--- begin Given information ---
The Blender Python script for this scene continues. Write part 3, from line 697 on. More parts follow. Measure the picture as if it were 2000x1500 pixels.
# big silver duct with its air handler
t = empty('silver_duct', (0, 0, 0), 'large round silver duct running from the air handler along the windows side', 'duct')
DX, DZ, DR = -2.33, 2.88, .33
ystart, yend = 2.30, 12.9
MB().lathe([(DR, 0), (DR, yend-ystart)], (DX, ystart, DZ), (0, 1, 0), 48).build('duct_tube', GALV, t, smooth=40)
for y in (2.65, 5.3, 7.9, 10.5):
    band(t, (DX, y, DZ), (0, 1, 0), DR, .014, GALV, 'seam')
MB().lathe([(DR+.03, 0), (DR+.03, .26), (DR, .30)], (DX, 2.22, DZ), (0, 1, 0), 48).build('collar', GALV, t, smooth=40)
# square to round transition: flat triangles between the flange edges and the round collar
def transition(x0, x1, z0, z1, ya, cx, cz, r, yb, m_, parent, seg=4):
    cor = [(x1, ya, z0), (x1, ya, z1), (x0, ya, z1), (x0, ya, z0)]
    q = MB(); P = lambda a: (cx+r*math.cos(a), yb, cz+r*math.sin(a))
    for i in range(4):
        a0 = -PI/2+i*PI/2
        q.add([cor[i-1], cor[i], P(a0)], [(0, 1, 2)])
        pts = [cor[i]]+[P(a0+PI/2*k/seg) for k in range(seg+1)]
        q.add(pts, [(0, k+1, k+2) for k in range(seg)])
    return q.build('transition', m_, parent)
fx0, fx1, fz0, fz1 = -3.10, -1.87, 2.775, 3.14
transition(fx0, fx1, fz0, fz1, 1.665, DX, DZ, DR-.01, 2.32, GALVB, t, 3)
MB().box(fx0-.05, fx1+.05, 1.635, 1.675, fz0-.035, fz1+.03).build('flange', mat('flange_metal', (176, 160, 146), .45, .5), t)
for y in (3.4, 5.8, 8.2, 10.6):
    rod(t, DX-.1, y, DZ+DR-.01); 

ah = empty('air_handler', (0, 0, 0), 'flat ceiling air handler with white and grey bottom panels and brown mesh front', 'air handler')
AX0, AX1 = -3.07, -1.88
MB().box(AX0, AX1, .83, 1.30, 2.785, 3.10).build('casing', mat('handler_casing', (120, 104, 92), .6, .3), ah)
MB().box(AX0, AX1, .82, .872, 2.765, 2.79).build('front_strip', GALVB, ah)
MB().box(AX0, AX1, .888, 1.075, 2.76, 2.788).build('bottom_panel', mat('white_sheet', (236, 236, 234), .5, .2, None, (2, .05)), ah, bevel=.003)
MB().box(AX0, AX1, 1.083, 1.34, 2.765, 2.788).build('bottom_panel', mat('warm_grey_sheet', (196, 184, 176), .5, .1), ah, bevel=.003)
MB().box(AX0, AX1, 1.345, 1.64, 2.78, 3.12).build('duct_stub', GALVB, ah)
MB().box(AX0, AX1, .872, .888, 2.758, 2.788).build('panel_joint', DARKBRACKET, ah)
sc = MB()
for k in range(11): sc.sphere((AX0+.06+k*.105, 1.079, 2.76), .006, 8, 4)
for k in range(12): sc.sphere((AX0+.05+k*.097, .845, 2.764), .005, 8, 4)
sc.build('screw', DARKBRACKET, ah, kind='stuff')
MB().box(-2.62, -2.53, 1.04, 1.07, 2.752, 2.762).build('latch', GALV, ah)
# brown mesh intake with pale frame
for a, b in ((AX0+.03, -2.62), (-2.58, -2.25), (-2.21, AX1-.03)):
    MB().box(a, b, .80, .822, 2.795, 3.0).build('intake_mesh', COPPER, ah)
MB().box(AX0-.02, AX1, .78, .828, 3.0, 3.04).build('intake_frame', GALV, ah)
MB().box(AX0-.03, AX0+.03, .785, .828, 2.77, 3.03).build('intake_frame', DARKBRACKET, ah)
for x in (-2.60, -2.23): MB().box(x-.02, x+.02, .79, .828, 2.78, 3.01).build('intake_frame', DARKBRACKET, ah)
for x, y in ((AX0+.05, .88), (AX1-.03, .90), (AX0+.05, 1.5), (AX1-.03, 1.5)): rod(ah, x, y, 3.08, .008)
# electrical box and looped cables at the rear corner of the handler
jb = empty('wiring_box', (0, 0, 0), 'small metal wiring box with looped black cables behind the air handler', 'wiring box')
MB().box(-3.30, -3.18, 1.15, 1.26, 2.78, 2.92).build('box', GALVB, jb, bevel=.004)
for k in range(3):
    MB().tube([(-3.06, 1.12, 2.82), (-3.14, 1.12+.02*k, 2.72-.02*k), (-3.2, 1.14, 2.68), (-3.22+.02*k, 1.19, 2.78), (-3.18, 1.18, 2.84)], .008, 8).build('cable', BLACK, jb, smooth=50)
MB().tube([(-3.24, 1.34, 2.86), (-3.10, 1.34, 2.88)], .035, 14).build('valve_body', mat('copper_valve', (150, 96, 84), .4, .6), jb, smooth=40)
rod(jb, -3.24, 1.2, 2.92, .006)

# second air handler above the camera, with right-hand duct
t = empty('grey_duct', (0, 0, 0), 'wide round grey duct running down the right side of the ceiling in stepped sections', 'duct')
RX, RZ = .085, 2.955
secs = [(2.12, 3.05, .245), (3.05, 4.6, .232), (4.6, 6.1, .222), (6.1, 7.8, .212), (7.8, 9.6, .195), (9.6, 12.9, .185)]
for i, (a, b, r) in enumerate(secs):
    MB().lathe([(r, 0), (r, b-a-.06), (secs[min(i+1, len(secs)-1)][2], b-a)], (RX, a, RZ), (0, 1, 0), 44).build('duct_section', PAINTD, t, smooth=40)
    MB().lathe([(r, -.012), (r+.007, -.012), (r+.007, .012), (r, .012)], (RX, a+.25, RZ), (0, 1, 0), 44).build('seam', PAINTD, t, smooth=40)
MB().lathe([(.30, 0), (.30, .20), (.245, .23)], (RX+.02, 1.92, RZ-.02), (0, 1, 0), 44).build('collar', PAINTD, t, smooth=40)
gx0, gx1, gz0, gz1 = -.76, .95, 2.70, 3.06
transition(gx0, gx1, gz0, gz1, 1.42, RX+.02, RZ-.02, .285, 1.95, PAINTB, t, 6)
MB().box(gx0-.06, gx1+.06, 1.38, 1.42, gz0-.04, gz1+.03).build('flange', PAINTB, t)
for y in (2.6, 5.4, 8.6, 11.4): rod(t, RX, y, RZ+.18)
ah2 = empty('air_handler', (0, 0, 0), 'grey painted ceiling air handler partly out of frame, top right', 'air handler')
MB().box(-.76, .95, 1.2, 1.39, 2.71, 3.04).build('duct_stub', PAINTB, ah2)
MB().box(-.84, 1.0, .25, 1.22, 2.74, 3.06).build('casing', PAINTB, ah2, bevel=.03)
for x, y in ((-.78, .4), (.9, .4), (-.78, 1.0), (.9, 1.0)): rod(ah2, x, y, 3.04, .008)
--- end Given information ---
Written task:
Exactly reproduce every line of the data above.

Result for this exercise:
The Blender Python script for this scene continues. Write part 3, from line 697 on. More parts follow. Measure the picture as if it were 2000x1500 pixels.
# big silver duct with its air handler
t = empty('silver_duct', (0, 0, 0), 'large round silver duct running from the air handler along the windows side', 'duct')
DX, DZ, DR = -2.33, 2.88, .33
ystart, yend = 2.30, 12.9
MB().lathe([(DR, 0), (DR, yend-ystart)], (DX, ystart, DZ), (0, 1, 0), 48).build('duct_tube', GALV, t, smooth=40)
for y in (2.65, 5.3, 7.9, 10.5):
    band(t, (DX, y, DZ), (0, 1, 0), DR, .014, GALV, 'seam')
MB().lathe([(DR+.03, 0), (DR+.03, .26), (DR, .30)], (DX, 2.22, DZ), (0, 1, 0), 48).build('collar', GALV, t, smooth=40)
# square to round transition: flat triangles between the flange edges and the round collar
def transition(x0, x1, z0, z1, ya, cx, cz, r, yb, m_, parent, seg=4):
    cor = [(x1, ya, z0), (x1, ya, z1), (x0, ya, z1), (x0, ya, z0)]
    q = MB(); P = lambda a: (cx+r*math.cos(a), yb, cz+r*math.sin(a))
    for i in range(4):
        a0 = -PI/2+i*PI/2
        q.add([cor[i-1], cor[i], P(a0)], [(0, 1, 2)])
        pts = [cor[i]]+[P(a0+PI/2*k/seg) for k in range(seg+1)]
        q.add(pts, [(0, k+1, k+2) for k in range(seg)])
    return q.build('transition', m_, parent)
fx0, fx1, fz0, fz1 = -3.10, -1.87, 2.775, 3.14
transition(fx0, fx1, fz0, fz1, 1.665, DX, DZ, DR-.01, 2.32, GALVB, t, 3)
MB().box(fx0-.05, fx1+.05, 1.635, 1.675, fz0-.035, fz1+.03).build('flange', mat('flange_metal', (176, 160, 146), .45, .5), t)
for y in (3.4, 5.8, 8.2, 10.6):
    rod(t, DX-.1, y, DZ+DR-.01); 

ah = empty('air_handler', (0, 0, 0), 'flat ceiling air handler with white and grey bottom panels and brown mesh front', 'air handler')
AX0, AX1 = -3.07, -1.88
MB().box(AX0, AX1, .83, 1.30, 2.785, 3.10).build('casing', mat('handler_casing', (120, 104, 92), .6, .3), ah)
MB().box(AX0, AX1, .82, .872, 2.765, 2.79).build('front_strip', GALVB, ah)
MB().box(AX0, AX1, .888, 1.075, 2.76, 2.788).build('bottom_panel', mat('white_sheet', (236, 236, 234), .5, .2, None, (2, .05)), ah, bevel=.003)
MB().box(AX0, AX1, 1.083, 1.34, 2.765, 2.788).build('bottom_panel', mat('warm_grey_sheet', (196, 184, 176), .5, .1), ah, bevel=.003)
MB().box(AX0, AX1, 1.345, 1.64, 2.78, 3.12).build('duct_stub', GALVB, ah)
MB().box(AX0, AX1, .872, .888, 2.758, 2.788).build('panel_joint', DARKBRACKET, ah)
sc = MB()
for k in range(11): sc.sphere((AX0+.06+k*.105, 1.079, 2.76), .006, 8, 4)
for k in range(12): sc.sphere((AX0+.05+k*.097, .845, 2.764), .005, 8, 4)
sc.build('screw', DARKBRACKET, ah, kind='stuff')
MB().box(-2.62, -2.53, 1.04, 1.07, 2.752, 2.762).build('latch', GALV, ah)
# brown mesh intake with pale frame
for a, b in ((AX0+.03, -2.62), (-2.58, -2.25), (-2.21, AX1-.03)):
    MB().box(a, b, .80, .822, 2.795, 3.0).build('intake_mesh', COPPER, ah)
MB().box(AX0-.02, AX1, .78, .828, 3.0, 3.04).build('intake_frame', GALV, ah)
MB().box(AX0-.03, AX0+.03, .785, .828, 2.77, 3.03).build('intake_frame', DARKBRACKET, ah)
for x in (-2.60, -2.23): MB().box(x-.02, x+.02, .79, .828, 2.78, 3.01).build('intake_frame', DARKBRACKET, ah)
for x, y in ((AX0+.05, .88), (AX1-.03, .90), (AX0+.05, 1.5), (AX1-.03, 1.5)): rod(ah, x, y, 3.08, .008)
# electrical box and looped cables at the rear corner of the handler
jb = empty('wiring_box', (0, 0, 0), 'small metal wiring box with looped black cables behind the air handler', 'wiring box')
MB().box(-3.30, -3.18, 1.15, 1.26, 2.78, 2.92).build('box', GALVB, jb, bevel=.004)
for k in range(3):
    MB().tube([(-3.06, 1.12, 2.82), (-3.14, 1.12+.02*k, 2.72-.02*k), (-3.2, 1.14, 2.68), (-3.22+.02*k, 1.19, 2.78), (-3.18, 1.18, 2.84)], .008, 8).build('cable', BLACK, jb, smooth=50)
MB().tube([(-3.24, 1.34, 2.86), (-3.10, 1.34, 2.88)], .035, 14).build('valve_body', mat('copper_valve', (150, 96, 84), .4, .6), jb, smooth=40)
rod(jb, -3.24, 1.2, 2.92, .006)

# second air handler above the camera, with right-hand duct
t = empty('grey_duct', (0, 0, 0), 'wide round grey duct running down the right side of the ceiling in stepped sections', 'duct')
RX, RZ = .085, 2.955
secs = [(2.12, 3.05, .245), (3.05, 4.6, .232), (4.6, 6.1, .222), (6.1, 7.8, .212), (7.8, 9.6, .195), (9.6, 12.9, .185)]
for i, (a, b, r) in enumerate(secs):
    MB().lathe([(r, 0), (r, b-a-.06), (secs[min(i+1, len(secs)-1)][2], b-a)], (RX, a, RZ), (0, 1, 0), 44).build('duct_section', PAINTD, t, smooth=40)
    MB().lathe([(r, -.012), (r+.007, -.012), (r+.007, .012), (r, .012)], (RX, a+.25, RZ), (0, 1, 0), 44).build('seam', PAINTD, t, smooth=40)
MB().lathe([(.30, 0), (.30, .20), (.245, .23)], (RX+.02, 1.92, RZ-.02), (0, 1, 0), 44).build('collar', PAINTD, t, smooth=40)
gx0, gx1, gz0, gz1 = -.76, .95, 2.70, 3.06
transition(gx0, gx1, gz0, gz1, 1.42, RX+.02, RZ-.02, .285, 1.95, PAINTB, t, 6)
MB().box(gx0-.06, gx1+.06, 1.38, 1.42, gz0-.04, gz1+.03).build('flange', PAINTB, t)
for y in (2.6, 5.4, 8.6, 11.4): rod(t, RX, y, RZ+.18)
ah2 = empty('air_handler', (0, 0, 0), 'grey painted ceiling air handler partly out of frame, top right', 'air handler')
MB().box(-.76, .95, 1.2, 1.39, 2.71, 3.04).build('duct_stub', PAINTB, ah2)
MB().box(-.84, 1.0, .25, 1.22, 2.74, 3.06).build('casing', PAINTB, ah2, bevel=.03)
for x, y in ((-.78, .4), (.9, .4), (-.78, 1.0), (.9, 1.0)): rod(ah2, x, y, 3.04, .008)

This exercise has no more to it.